# TASK OBJECTIVE
Write the lines out again, from the top of the material to the line containing "vary=0.1, vscale=120, sss=0.1)", pictures excluded.

[Some records]
+===+

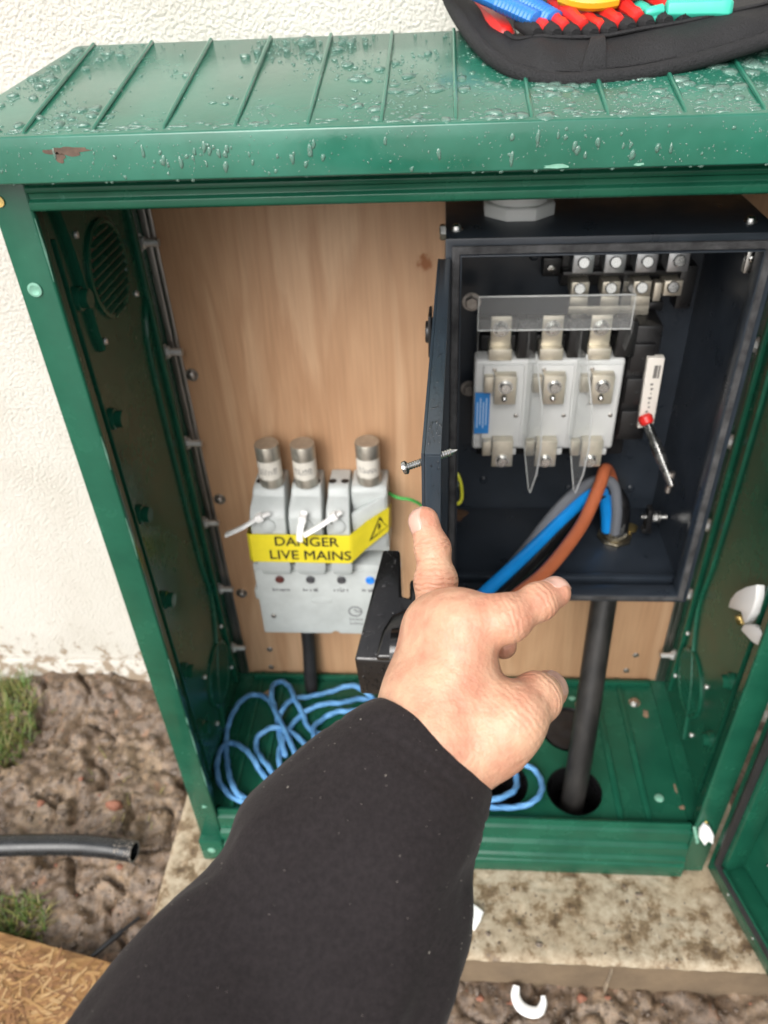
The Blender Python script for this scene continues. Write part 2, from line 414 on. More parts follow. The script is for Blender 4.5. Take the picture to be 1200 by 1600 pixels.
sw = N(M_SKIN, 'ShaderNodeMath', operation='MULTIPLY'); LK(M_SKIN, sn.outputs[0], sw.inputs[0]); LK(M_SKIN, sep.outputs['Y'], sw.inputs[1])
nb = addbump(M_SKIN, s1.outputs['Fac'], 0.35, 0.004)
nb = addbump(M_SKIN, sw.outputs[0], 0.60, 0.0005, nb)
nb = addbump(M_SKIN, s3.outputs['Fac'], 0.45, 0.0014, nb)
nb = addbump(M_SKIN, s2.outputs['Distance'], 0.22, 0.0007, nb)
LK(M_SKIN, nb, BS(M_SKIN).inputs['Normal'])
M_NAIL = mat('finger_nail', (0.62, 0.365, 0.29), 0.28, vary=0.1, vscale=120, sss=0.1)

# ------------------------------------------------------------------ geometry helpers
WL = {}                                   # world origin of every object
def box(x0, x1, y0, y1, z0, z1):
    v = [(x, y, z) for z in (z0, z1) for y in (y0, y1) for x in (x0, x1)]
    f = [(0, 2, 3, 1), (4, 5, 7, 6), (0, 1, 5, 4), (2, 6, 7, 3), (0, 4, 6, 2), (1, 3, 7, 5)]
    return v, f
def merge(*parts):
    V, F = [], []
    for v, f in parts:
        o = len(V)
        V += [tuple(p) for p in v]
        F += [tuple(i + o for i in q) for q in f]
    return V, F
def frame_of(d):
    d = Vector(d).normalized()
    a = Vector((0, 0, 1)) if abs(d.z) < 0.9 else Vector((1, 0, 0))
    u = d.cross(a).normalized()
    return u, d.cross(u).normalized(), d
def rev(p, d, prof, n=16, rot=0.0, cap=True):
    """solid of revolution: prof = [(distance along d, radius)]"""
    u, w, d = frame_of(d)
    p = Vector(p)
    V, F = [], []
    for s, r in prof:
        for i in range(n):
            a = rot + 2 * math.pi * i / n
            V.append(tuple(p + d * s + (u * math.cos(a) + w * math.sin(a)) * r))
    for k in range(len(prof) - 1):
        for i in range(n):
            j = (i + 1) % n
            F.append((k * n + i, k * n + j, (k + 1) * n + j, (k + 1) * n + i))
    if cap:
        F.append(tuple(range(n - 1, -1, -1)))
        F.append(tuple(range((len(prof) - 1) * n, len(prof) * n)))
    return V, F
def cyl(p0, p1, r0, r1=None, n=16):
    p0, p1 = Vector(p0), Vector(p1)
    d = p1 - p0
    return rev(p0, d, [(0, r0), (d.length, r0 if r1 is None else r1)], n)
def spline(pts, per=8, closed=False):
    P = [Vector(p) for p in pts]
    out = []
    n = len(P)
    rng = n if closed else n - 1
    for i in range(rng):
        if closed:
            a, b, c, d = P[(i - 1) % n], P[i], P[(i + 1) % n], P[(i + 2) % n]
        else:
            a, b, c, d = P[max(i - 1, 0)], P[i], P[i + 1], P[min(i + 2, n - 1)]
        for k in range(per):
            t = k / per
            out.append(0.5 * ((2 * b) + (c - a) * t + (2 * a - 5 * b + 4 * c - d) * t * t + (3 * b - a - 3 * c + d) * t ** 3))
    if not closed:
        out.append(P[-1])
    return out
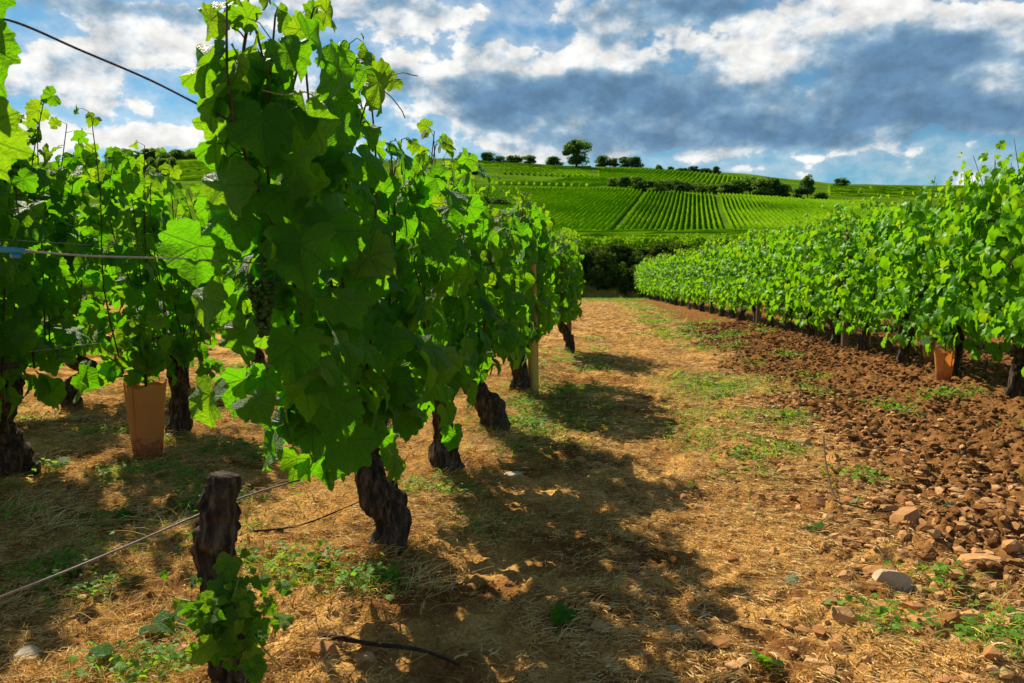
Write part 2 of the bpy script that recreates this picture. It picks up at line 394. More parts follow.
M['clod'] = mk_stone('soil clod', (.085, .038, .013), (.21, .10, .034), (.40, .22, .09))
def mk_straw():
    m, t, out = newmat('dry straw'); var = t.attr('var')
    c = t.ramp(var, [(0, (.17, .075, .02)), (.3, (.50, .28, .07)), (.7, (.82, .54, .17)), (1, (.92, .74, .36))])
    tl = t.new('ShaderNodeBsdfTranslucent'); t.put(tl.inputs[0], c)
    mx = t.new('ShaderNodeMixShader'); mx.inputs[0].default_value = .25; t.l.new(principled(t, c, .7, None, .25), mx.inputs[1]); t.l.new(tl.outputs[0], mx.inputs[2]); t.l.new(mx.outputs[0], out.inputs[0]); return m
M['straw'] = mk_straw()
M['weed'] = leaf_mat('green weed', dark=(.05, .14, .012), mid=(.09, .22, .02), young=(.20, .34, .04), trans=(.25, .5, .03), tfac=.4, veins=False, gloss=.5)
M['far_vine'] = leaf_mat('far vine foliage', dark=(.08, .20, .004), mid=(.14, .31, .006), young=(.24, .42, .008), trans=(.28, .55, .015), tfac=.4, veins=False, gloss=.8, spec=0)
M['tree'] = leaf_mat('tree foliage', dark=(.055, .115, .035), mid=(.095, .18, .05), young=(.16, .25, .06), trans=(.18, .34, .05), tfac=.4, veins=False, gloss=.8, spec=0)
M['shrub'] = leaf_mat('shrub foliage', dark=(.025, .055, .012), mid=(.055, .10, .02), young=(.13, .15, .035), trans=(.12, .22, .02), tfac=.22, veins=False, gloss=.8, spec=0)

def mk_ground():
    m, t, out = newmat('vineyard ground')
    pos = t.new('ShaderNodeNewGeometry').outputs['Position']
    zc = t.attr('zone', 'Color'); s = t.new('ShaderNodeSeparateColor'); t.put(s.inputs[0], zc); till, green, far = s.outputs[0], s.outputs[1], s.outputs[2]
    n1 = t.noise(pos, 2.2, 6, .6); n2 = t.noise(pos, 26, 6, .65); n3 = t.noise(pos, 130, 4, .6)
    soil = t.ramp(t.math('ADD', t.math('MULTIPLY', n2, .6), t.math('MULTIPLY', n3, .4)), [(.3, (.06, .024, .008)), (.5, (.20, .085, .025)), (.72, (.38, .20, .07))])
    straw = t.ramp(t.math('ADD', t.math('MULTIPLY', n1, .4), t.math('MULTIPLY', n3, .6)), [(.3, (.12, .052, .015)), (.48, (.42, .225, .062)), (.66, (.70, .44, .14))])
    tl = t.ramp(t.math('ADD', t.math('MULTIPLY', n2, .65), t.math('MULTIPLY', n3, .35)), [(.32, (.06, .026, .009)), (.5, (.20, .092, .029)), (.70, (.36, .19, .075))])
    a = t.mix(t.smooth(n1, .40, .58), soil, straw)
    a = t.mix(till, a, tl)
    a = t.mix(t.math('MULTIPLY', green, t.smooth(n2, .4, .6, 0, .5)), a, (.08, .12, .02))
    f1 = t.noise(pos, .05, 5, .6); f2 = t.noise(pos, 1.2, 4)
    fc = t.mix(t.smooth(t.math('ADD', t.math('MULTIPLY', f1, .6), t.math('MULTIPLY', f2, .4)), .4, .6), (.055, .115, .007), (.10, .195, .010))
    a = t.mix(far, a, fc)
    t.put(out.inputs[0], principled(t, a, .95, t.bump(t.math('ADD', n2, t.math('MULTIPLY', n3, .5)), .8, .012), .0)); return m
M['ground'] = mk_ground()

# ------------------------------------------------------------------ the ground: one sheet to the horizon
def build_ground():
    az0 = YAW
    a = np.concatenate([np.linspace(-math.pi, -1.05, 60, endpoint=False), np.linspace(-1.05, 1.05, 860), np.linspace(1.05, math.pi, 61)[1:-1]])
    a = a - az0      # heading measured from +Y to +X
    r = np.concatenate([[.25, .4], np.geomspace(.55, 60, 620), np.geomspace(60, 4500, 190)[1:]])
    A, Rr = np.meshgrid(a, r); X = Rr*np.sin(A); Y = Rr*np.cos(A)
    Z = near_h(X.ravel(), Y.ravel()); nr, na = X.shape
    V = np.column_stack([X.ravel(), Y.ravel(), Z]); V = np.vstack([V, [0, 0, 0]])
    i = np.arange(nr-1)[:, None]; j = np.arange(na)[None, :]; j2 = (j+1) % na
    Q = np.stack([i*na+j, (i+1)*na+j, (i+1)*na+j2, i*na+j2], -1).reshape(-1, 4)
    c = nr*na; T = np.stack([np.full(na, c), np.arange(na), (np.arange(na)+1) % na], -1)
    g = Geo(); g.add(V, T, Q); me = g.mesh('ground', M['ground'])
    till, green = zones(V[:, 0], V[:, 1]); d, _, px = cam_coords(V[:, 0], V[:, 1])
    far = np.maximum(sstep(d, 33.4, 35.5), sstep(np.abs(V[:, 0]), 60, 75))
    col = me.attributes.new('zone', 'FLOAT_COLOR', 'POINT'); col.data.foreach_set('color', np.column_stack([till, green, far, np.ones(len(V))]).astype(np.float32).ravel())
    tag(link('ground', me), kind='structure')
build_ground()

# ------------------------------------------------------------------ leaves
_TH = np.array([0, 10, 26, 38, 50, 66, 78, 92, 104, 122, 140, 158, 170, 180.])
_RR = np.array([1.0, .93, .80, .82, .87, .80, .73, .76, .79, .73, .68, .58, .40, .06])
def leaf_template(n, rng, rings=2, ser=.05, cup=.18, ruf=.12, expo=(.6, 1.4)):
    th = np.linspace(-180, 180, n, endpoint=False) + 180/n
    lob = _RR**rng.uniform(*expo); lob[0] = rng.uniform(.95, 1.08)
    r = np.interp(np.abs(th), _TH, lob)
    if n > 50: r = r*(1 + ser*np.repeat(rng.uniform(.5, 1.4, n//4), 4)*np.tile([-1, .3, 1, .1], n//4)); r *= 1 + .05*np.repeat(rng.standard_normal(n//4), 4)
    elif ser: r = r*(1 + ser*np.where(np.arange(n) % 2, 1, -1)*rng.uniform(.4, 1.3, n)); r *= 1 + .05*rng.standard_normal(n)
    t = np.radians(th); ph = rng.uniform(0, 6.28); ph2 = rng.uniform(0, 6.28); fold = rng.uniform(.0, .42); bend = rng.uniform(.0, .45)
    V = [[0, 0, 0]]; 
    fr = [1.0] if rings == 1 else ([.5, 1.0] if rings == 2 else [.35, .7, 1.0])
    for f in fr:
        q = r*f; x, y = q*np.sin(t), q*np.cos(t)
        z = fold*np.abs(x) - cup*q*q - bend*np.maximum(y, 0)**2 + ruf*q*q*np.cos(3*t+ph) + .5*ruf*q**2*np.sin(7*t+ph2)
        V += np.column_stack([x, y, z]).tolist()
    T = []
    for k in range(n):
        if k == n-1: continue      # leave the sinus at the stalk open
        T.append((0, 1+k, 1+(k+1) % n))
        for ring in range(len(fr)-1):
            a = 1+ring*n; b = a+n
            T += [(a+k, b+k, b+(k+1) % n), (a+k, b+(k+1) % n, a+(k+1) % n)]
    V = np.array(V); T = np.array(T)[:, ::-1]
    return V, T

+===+

# PROBLEM SOLUTION
The Blender Python script for this scene continues. Write part 2, from line 414 on. More parts follow. The script is for Blender 4.5. Take the picture to be 1200 by 1600 pixels.
sw = N(M_SKIN, 'ShaderNodeMath', operation='MULTIPLY'); LK(M_SKIN, sn.outputs[0], sw.inputs[0]); LK(M_SKIN, sep.outputs['Y'], sw.inputs[1])
nb = addbump(M_SKIN, s1.outputs['Fac'], 0.35, 0.004)
nb = addbump(M_SKIN, sw.outputs[0], 0.60, 0.0005, nb)
nb = addbump(M_SKIN, s3.outputs['Fac'], 0.45, 0.0014, nb)
nb = addbump(M_SKIN, s2.outputs['Distance'], 0.22, 0.0007, nb)
LK(M_SKIN, nb, BS(M_SKIN).inputs['Normal'])
M_NAIL = mat('finger_nail', (0.62, 0.365, 0.29), 0.28, vary=0.1, vscale=120, sss=0.1)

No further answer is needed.